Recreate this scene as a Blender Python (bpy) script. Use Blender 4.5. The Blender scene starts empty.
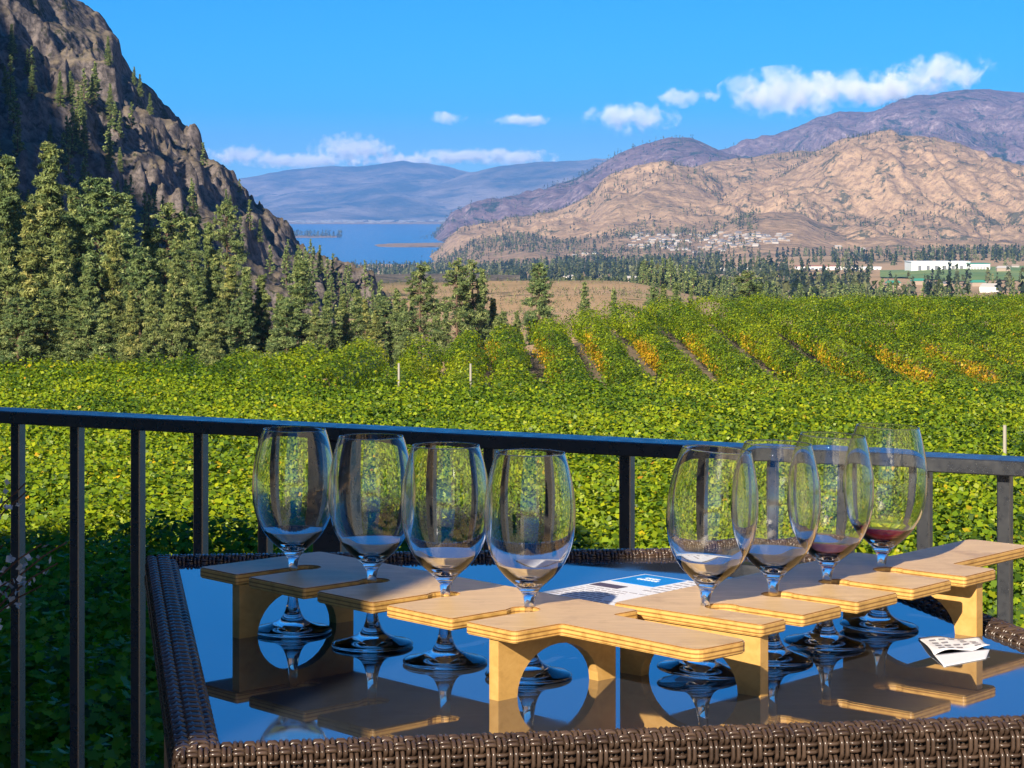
import bpy, bmesh, math, random
import numpy as np
from mathutils import Vector, Matrix

SC = bpy.context.scene
COL = SC.collection
R = math.radians
random.seed(7)
RNG = np.random.default_rng(11)

# ------------------------------------------------------------------ camera
F = 2240.0           # focal length in pixels of the 1024 wide frame
HZ = 208.0           # row of the horizon
CZ = 1.40            # eye above the deck boards
cam_d = bpy.data.cameras.new('camera')
cam = bpy.data.objects.new('camera', cam_d); COL.objects.link(cam)
cam.location = (0, 0, CZ); cam.rotation_euler = (R(90), 0, 0)
cam_d.sensor_width = 36.0; cam_d.lens = 36.0 * F / 1024
cam_d.shift_y = -(384 - HZ) / 1024
cam_d.clip_start = 0.05; cam_d.clip_end = 90000
SC.camera = cam

# ------------------------------------------------------------------ sky and sun
SUN_EL = R(28)
SUN_DIR = Vector((-0.38, -0.925, 0)).normalized()       # horizontally, towards the sun
to_sun = Vector((SUN_DIR.x * math.cos(SUN_EL), SUN_DIR.y * math.cos(SUN_EL), math.sin(SUN_EL)))
w = bpy.data.worlds.new('World'); SC.world = w; w.use_nodes = True
nt = w.node_tree; nt.nodes.clear()
sky = nt.nodes.new('ShaderNodeTexSky'); sky.sky_type = 'NISHITA'; sky.sun_disc = False
sky.sun_elevation = SUN_EL
sky.sun_rotation = math.atan2(SUN_DIR.x, SUN_DIR.y)
sky.air_density = 0.8; sky.dust_density = 0.0; sky.ozone_density = 10.0; sky.altitude = 400
hs = nt.nodes.new('ShaderNodeHueSaturation'); hs.inputs['Saturation'].default_value = 1.5
hs.inputs['Hue'].default_value = 0.5
bg = nt.nodes.new('ShaderNodeBackground'); bg.inputs['Strength'].default_value = 0.064
ow = nt.nodes.new('ShaderNodeOutputWorld')
nt.links.new(sky.outputs[0], hs.inputs['Color']); nt.links.new(hs.outputs[0], bg.inputs['Color'])
nt.links.new(bg.outputs[0], ow.inputs['Surface'])
sl = bpy.data.lights.new('sun', 'SUN'); sl.energy = 4.8; sl.angle = R(0.5); sl.color = (1.0, 0.88, 0.70)
so = bpy.data.objects.new('sun', sl); COL.objects.link(so)
so.rotation_euler = (-to_sun).to_track_quat('-Z', 'Y').to_euler()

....

**DIRECTIONS**
Quote the data exactly, leaving every image out of the copy.

**THE SOLUTION**
Recreate this scene as a Blender Python (bpy) script. Use Blender 4.5. The Blender scene starts empty.
import bpy, bmesh, math, random
import numpy as np
from mathutils import Vector, Matrix

SC = bpy.context.scene
COL = SC.collection
R = math.radians
random.seed(7)
RNG = np.random.default_rng(11)

# ------------------------------------------------------------------ camera
F = 2240.0           # focal length in pixels of the 1024 wide frame
HZ = 208.0           # row of the horizon
CZ = 1.40            # eye above the deck boards
cam_d = bpy.data.cameras.new('camera')
cam = bpy.data.objects.new('camera', cam_d); COL.objects.link(cam)
cam.location = (0, 0, CZ); cam.rotation_euler = (R(90), 0, 0)
cam_d.sensor_width = 36.0; cam_d.lens = 36.0 * F / 1024
cam_d.shift_y = -(384 - HZ) / 1024
cam_d.clip_start = 0.05; cam_d.clip_end = 90000
SC.camera = cam

# ------------------------------------------------------------------ sky and sun
SUN_EL = R(28)
SUN_DIR = Vector((-0.38, -0.925, 0)).normalized()       # horizontally, towards the sun
to_sun = Vector((SUN_DIR.x * math.cos(SUN_EL), SUN_DIR.y * math.cos(SUN_EL), math.sin(SUN_EL)))
w = bpy.data.worlds.new('World'); SC.world = w; w.use_nodes = True
nt = w.node_tree; nt.nodes.clear()
sky = nt.nodes.new('ShaderNodeTexSky'); sky.sky_type = 'NISHITA'; sky.sun_disc = False
sky.sun_elevation = SUN_EL
sky.sun_rotation = math.atan2(SUN_DIR.x, SUN_DIR.y)
sky.air_density = 0.8; sky.dust_density = 0.0; sky.ozone_density = 10.0; sky.altitude = 400
hs = nt.nodes.new('ShaderNodeHueSaturation'); hs.inputs['Saturation'].default_value = 1.5
hs.inputs['Hue'].default_value = 0.5
bg = nt.nodes.new('ShaderNodeBackground'); bg.inputs['Strength'].default_value = 0.064
ow = nt.nodes.new('ShaderNodeOutputWorld')
nt.links.new(sky.outputs[0], hs.inputs['Color']); nt.links.new(hs.outputs[0], bg.inputs['Color'])
nt.links.new(bg.outputs[0], ow.inputs['Surface'])
sl = bpy.data.lights.new('sun', 'SUN'); sl.energy = 4.8; sl.angle = R(0.5); sl.color = (1.0, 0.88, 0.70)
so = bpy.data.objects.new('sun', sl); COL.objects.link(so)
so.rotation_euler = (-to_sun).to_track_quat('-Z', 'Y').to_euler()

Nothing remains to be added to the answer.